The film ends in a tragic finish that finds Clovis gunned down outside the foster home by aggressive sharp-shooters. But the tone is not that the sharp-shooters were overzealous; it’s framed as Tanner having no other option than to stop the Poplins before they could reach the finish line (even though their son has been moved to safety shortly before). Again, it ties into the theme of misplaced optimism and tragic hope, but because it’s not Tanner making the final move and the audience is well aware that the Poplins can’t succeed, it plays again as paternalistic and condescending (“look at what they made the poor cops do.”).

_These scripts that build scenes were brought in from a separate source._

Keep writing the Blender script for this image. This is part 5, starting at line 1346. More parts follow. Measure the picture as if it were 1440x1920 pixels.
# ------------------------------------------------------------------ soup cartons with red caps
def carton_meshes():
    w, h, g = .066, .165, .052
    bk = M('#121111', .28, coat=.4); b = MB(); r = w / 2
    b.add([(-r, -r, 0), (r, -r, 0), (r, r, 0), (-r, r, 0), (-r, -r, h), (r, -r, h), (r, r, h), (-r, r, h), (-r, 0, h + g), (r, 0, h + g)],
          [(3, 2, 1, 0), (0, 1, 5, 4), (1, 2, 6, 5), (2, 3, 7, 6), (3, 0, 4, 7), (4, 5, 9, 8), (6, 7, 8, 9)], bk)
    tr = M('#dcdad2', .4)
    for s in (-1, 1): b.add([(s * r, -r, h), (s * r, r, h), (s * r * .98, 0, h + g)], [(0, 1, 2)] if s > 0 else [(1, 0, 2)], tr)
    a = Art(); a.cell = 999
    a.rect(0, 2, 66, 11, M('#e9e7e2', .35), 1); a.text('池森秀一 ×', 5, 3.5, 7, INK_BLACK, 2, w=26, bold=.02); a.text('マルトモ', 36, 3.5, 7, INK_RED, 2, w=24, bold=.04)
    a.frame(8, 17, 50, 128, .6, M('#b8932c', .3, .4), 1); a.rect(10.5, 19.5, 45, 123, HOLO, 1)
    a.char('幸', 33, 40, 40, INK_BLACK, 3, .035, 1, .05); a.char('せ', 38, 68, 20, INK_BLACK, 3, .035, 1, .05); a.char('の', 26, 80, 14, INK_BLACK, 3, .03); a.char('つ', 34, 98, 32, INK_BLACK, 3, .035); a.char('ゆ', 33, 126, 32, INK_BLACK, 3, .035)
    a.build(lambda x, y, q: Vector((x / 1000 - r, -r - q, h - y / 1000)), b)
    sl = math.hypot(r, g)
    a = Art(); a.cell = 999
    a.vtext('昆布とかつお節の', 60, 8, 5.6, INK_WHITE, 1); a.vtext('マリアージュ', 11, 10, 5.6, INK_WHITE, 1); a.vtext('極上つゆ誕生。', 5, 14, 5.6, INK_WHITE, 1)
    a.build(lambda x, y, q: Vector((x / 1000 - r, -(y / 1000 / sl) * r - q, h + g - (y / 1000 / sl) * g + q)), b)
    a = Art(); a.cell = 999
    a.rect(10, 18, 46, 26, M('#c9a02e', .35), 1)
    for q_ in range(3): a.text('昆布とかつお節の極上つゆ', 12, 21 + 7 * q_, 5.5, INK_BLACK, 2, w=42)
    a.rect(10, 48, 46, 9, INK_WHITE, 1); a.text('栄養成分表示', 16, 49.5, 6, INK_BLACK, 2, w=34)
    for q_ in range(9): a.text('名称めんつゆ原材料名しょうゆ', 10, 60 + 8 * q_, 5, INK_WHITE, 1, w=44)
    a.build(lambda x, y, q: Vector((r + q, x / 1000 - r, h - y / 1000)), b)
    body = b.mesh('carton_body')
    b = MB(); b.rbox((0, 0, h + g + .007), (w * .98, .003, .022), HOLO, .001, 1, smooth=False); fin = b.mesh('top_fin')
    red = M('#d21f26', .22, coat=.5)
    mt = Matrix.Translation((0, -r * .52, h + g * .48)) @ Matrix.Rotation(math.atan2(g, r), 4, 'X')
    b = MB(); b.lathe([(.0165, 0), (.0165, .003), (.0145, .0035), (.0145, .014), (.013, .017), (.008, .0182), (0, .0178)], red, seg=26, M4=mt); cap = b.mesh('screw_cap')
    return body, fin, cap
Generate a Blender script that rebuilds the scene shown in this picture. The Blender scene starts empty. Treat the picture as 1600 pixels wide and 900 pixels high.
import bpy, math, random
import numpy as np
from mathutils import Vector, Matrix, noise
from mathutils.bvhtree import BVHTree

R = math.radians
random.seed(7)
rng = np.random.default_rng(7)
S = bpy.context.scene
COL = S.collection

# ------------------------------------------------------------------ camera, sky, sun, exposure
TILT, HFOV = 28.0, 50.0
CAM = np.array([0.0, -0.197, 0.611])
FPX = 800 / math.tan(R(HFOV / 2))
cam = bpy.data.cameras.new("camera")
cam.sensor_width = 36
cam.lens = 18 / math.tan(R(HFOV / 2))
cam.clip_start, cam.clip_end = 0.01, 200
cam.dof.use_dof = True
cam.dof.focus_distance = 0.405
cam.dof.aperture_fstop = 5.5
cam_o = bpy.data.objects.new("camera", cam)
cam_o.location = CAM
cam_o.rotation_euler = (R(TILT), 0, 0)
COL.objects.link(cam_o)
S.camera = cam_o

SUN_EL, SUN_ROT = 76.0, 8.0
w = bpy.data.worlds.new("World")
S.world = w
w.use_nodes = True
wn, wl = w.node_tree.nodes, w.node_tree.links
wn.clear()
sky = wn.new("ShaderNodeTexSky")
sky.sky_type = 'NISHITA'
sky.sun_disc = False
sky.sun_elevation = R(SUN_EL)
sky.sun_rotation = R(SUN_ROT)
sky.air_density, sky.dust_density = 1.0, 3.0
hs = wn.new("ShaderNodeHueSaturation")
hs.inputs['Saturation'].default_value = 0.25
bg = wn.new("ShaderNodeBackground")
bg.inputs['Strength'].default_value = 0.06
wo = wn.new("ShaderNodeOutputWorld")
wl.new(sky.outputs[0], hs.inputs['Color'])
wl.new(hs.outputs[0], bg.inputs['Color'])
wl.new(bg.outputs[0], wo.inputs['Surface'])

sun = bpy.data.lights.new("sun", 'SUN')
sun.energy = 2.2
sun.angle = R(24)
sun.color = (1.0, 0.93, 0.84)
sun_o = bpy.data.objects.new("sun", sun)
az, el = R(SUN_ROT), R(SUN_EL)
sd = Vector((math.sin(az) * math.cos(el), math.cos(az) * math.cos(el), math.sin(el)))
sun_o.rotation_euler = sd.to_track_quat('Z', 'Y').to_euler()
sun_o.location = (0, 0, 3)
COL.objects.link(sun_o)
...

The film’s final shot involves Tanner and his newly freed deputy shaking hands and debriefing by the water, ending the movie with law enforcement coming to terms with the story instead of focusing on Lou-Jean. It’s a deflating denouement.
As such, The Sugarland Express never lands the emotional punch Spielberg would later perfect. Its strongest passages are in the beginning, when the film is a lighthearted and often funny action caper. By its final half hour, Spielberg is too devoted to the machinations of the plot and the logistics of showing dozens of cars racing down the highway (shots The Blues Brothers would later parody) to bring the human stories in for proper closure. The film is too flawed to be classic, and yet Spielberg’s filmmaking takes strong steps forward, particularly in his shot composition and storytelling (the director rarely gets the credit he deserves for his visual humor). Its entertaining, but it can’t help but feel like another obligatory road picture before the director would get his sea legs.